Caribbean region must meet obligations to ensure successful Cricket World Cup

KINGSTON, Jamaica – Chief Executive Officer and Managing Director of the ICC Cricket World Cup (CWC) West Indies 2007 Inc., Chris Dehring, has said that the region must meet its obligations in a number of areas to ensure a successful cricket tournament.

He told JIS News that should the region fall down in any area of preparation, then the staging of the event would not be a success.

Among the 24 areas of preparation, which are outlined in the bid book, are venue development, transportation, matters of security and accommodation.

Citing venue development as the most important area in the preparation process, Mr. Dehring said that “we have to make sure that these stadiums are finished (not) somewhat finished; we need them absolutely finished. We cannot have painting on the morning of the event and we cannot have electricians still working on the morning of the event. Everything has to be tested and ready to go as a first class international stadium”.

Of equal concern is the logistics of persons moving around in the Caribbean, which will operate as a single domestic space, come February 1. This type of movement, Mr. Dehring noted, would depend largely on the resources of the region.

“There is no organizing body of a world event that has its own airplanes and local transportation. It has to depend on whatever resources that country has and the Cricket World Cup in the Caribbean is no different,” he pointed out.

“We are going to depend on the regional airlines and local transportation,” he added, noting that owners of taxis and buses would have to perform efficiently as they were an important part of hosting a successful cricket tournament.

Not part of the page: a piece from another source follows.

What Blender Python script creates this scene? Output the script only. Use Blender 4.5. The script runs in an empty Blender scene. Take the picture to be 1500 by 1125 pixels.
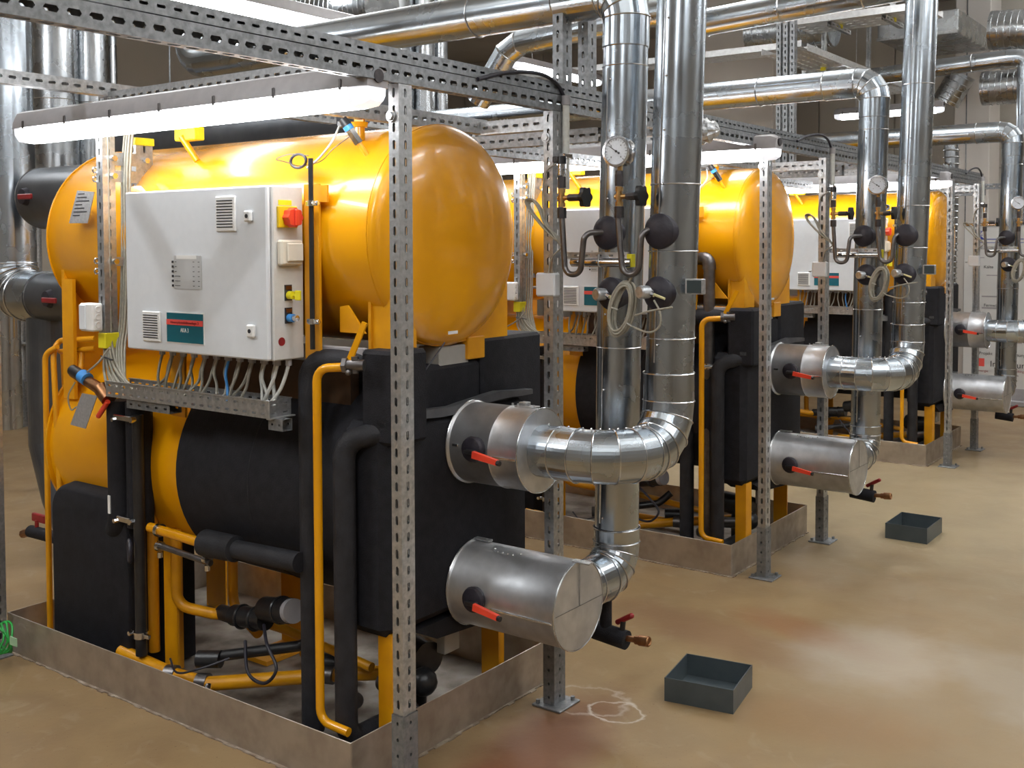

Stating that security was another important area, Mr. Dehring pointed out that “no sport wants to be remembered for a terrorist attack”.

“If you remembered what happened in Munich in 1972 and even Atlanta in 1996 was scarred by that bomb going off in that park. Those have been the lasting memories of those mega sporting events and no host wants to be remembered for a particular security incident because those things live on forever,” he said.

The region, he boasted, had “a tremendous security architecture starting with our CWC master security plan, which dovetails into the national security plan, which dovetails into a regional security plan and also an international security plan, which involves INTERPOL and various governments that have been working closely with CARICOM to implement the kind of security that the region has never ever seen before”.

With the staging of the tournament just 60 days away, Mr. Dehring expressed confidence that any hiccups in the preparation process would be overcome. “At the end of the day, what keeps you going is the tremendous spirit of the West Indian people,” he stated.

Over some 49 days between March and April, the region will host the ICC CWC 2007, the world’s third largest sporting event.